DATA SECTION:

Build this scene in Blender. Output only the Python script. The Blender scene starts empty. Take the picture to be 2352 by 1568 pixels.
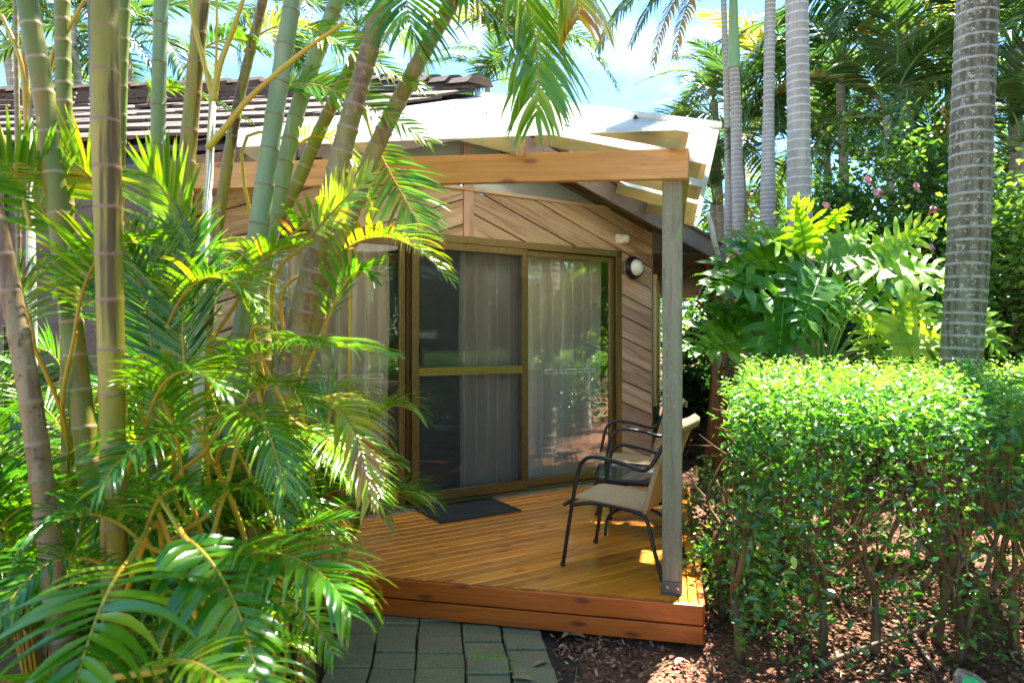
import bpy, math, random
import numpy as np
from mathutils import Vector as V, Matrix
R = math.radians
random.seed(7); rng = np.random.default_rng(11)
S = bpy.context.scene
C = S.collection
# ------------------------------------------------------------ camera, light
CAMH = 1.5
F = 1568.0                                   # focal length in the units used for measuring (2352 wide)
cam = bpy.data.objects.new('camera', bpy.data.cameras.new('camera')); C.objects.link(cam); S.camera = cam
cam.location = (0, 0, CAMH); cam.rotation_euler = (R(90), 0, 0)
cam.data.lens = 24; cam.data.sensor_width = 36; cam.data.clip_start = .05; cam.data.clip_end = 2000
cam.data.dof.use_dof = True; cam.data.dof.focus_distance = 5.6; cam.data.dof.aperture_fstop = 4.2
SUN = V((.38, .62, 1.32)).normalized()
el = math.asin(SUN.z); az = math.atan2(SUN.x, SUN.y)
w = bpy.data.worlds.new('World'); S.world = w; w.use_nodes = True
nt = w.node_tree; nt.nodes.clear()
def N(nt, t, **k):
    n = nt.nodes.new(t)
    for a, b in k.items(): setattr(n, a, b)
    return n
out = N(nt, 'ShaderNodeOutputWorld'); bg = N(nt, 'ShaderNodeBackground'); sky = N(nt, 'ShaderNodeTexSky')
sky.sky_type = 'NISHITA'; sky.sun_disc = False; sky.sun_elevation = el; sky.sun_rotation = az
sky.air_density = 1.0; sky.dust_density = .05; sky.ozone_density = 3.0
tc = N(nt, 'ShaderNodeTexCoord'); mp = N(nt, 'ShaderNodeMapping'); mp.inputs['Scale'].default_value = (1, 1, 3.2)
no = N(nt, 'ShaderNodeTexNoise'); no.inputs['Scale'].default_value = 2.1; no.inputs['Detail'].default_value = 7; no.inputs['Roughness'].default_value = .55
cr = N(nt, 'ShaderNodeValToRGB'); cr.color_ramp.elements[0].position = .50; cr.color_ramp.elements[1].position = .80
mx = N(nt, 'ShaderNodeMixRGB'); mx.inputs[2].default_value = (4.0, 4.4, 4.8, 1)
L = nt.links.new
L(tc.outputs['Generated'], mp.inputs[0]); L(mp.outputs[0], no.inputs['Vector']); L(no.outputs['Fac'], cr.inputs[0])
L(cr.outputs[0], mx.inputs[0]); tn_ = N(nt, 'ShaderNodeMixRGB', blend_type='MULTIPLY'); tn_.inputs[0].default_value = 1; tn_.inputs[2].default_value = (.66, .89, 1, 1); L(sky.outputs[0], tn_.inputs[1]); L(tn_.outputs[0], mx.inputs[1]); L(mx.outputs[0], bg.inputs[0]); L(bg.outputs[0], out.inputs[0])
bg.inputs[1].default_value = .063
sl = bpy.data.lights.new('sun', 'SUN'); sl.energy = 4.3; sl.angle = R(.6); sl.color = (1, .94, .80)
so = bpy.data.objects.new('sun', sl); C.objects.link(so); so.rotation_euler = (-SUN).to_track_quat('-Z', 'Y').to_euler()
S.view_settings.view_transform = 'Standard'; S.view_settings.look = 'None'; S.view_settings.gamma = 1
S.view_settings.exposure = 3.0
S.cycles.max_bounces = 10; S.cycles.transparent_max_bounces = 16; S.cycles.diffuse_bounces = 4; S.cycles.glossy_bounces = 4
S.cycles.sample_clamp_indirect = 6; S.cycles.caustics_reflective = False; S.cycles.caustics_refractive = False

# ------------------------------------------------------------ materials
MATS = {}
class G:
    """small node graph helper"""
    def __init__(s, name):
        s.m = bpy.data.materials.new(name); s.m.use_nodes = True; s.nt = s.m.node_tree; s.nt.nodes.clear()
        s.out = s.n('ShaderNodeOutputMaterial'); MATS[name] = s.m
    def n(s, t, **k): return N(s.nt, t, **k)
    def l(s, a, b): s.nt.links.new(a, b)
    def set(s, sock, v):
        if v is None: return
        if isinstance(v, bpy.types.NodeSocket): s.l(v, sock)
        elif isinstance(v, (tuple, list)) and len(v) == 3 and sock.type == 'RGBA': sock.default_value = (*v, 1)
        else: sock.default_value = v
    def attr(s, name='uvc', o='Vector'): return s.n('ShaderNodeAttribute', attribute_name=name).outputs[o]
    def obj(s): return s.n('ShaderNodeTexCoord').outputs['Object']
    def map(s, v, sc): m = s.n('ShaderNodeMapping'); s.l(v, m.inputs[0]); m.inputs['Scale'].default_value = sc; return m.outputs[0]
    def noise(s, v, scale=1, det=4, rough=.55, dist=0):
        n = s.n('ShaderNodeTexNoise'); s.l(v, n.inputs['Vector']); n.inputs['Scale'].default_value = scale
        n.inputs['Detail'].default_value = det; n.inputs['Roughness'].default_value = rough; n.inputs['Distortion'].default_value = dist
        return n.outputs['Fac']
    def vor(s, v, scale=1, o='Distance', feat='F1', dim='3D'):
        n = s.n('ShaderNodeTexVoronoi', feature=feat, voronoi_dimensions=dim); s.l(v, n.inputs['Vector']); n.inputs['Scale'].default_value = scale; return n.outputs[o]
    def ramp(s, f, stops):
        n = s.n('ShaderNodeValToRGB'); s.l(f, n.inputs[0]); e = n.color_ramp.elements
        while len(e) < len(stops): e.new(.5)
        for q, (p, c) in zip(e, stops):
            q.position = p; q.color = (c, c, c, 1) if isinstance(c, (int, float)) else (*c, 1)
        return n.outputs[0]
    def mix(s, f, a, b, mode='MIX'):
        n = s.n('ShaderNodeMixRGB', blend_type=mode); s.set(n.inputs[0], f); s.set(n.inputs[1], a); s.set(n.inputs[2], b); return n.outputs[0]
    def math(s, op, a, b=None, clamp=False):
        n = s.n('ShaderNodeMath', operation=op); n.use_clamp = clamp; s.set(n.inputs[0], a); s.set(n.inputs[1], b); return n.outputs[0]
    def sep(s, v): n = s.n('ShaderNodeSeparateXYZ'); s.l(v, n.inputs[0]); return n.outputs
    def bump(s, h, d=.01, st=.6): n = s.n('ShaderNodeBump'); s.l(h, n.inputs['Height']); n.inputs['Distance'].default_value = d; n.inputs['Strength'].default_value = st; return n.outputs[0]
    def pbr(s, col, rough=.6, metal=0, nrm=None, spec=.5, coat=0):
        p = s.n('ShaderNodeBsdfPrincipled'); s.set(p.inputs['Base Color'], col); s.set(p.inputs['Roughness'], rough)
        s.set(p.inputs['Metallic'], metal); s.set(p.inputs['Specular IOR Level'], spec); s.set(p.inputs['Coat Weight'], coat)
        if nrm is not None: s.l(nrm, p.inputs['Normal'])
        return p.outputs[0]
    def done(s, sh): s.l(sh, s.out.inputs[0]); return s.m
def wood(name, c1, c2, dark=(.05, .03, .02), rough=.5, streak=.0, knots=.0, tone=.35, bmp=.35, coat=0, lichen=0, sv=38):
    g = G(name); uv = g.attr(); tn = g.attr('tone', 'Fac')
    nb = g.noise(g.map(uv, (1.3, sv, 9)), 1, 6, .6, .6)
    big = g.noise(g.map(uv, (.9, 5, 3)), 1, 3, .5, .3)
    col = g.mix(g.ramp(nb, [(.3, 0), (.7, 1)]), c1, c2)
    col = g.mix(g.ramp(big, [(.35, 0), (.7, .6)]), col, tuple(x * .62 for x in c1))
    if streak:
        st = g.noise(g.map(uv, (1.5, 20, 5)), 1, 6, .7, .9)
        col = g.mix(g.math('MULTIPLY', g.ramp(st, [(.5, 0), (.62, 1)]), streak), col, dark)
    if knots:
        k = g.vor(g.map(uv, (2.3, 6.5, 0)), 1, dim='2D')
        col = g.mix(g.math('MULTIPLY', g.ramp(k, [(.05, 1), (.13, 0)]), knots), col, dark)
    if lichen:
        li = g.noise(g.map(uv, (5, 14, 9)), 1.6, 6, .7)
        col = g.mix(g.math('MULTIPLY', g.ramp(li, [(.47, 0), (.6, 1)]), lichen), col, (.20, .24, .12))
        l2 = g.noise(g.map(uv, (40, 60, 30)), 1, 3, .7)
        col = g.mix(g.math('MULTIPLY', g.ramp(l2, [(.62, 0), (.7, 1)]), lichen * .6), col, (.5, .5, .42))
    v = g.n('ShaderNodeHueSaturation'); g.l(col, v.inputs['Color']); g.l(g.math('ADD', g.math('MULTIPLY', tn, tone * 2), 1 - tone), v.inputs['Value'])
    return g.done(g.pbr(v.outputs[0], rough, 0, g.bump(nb, .004, bmp), .5, coat))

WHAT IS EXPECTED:
Lines containing the string "scene" are to be selected and copied.

CORRECT RESULT:
Build this scene in Blender. Output only the Python script. The Blender scene starts empty. Take the picture to be 2352 by 1568 pixels.
S = bpy.context.scene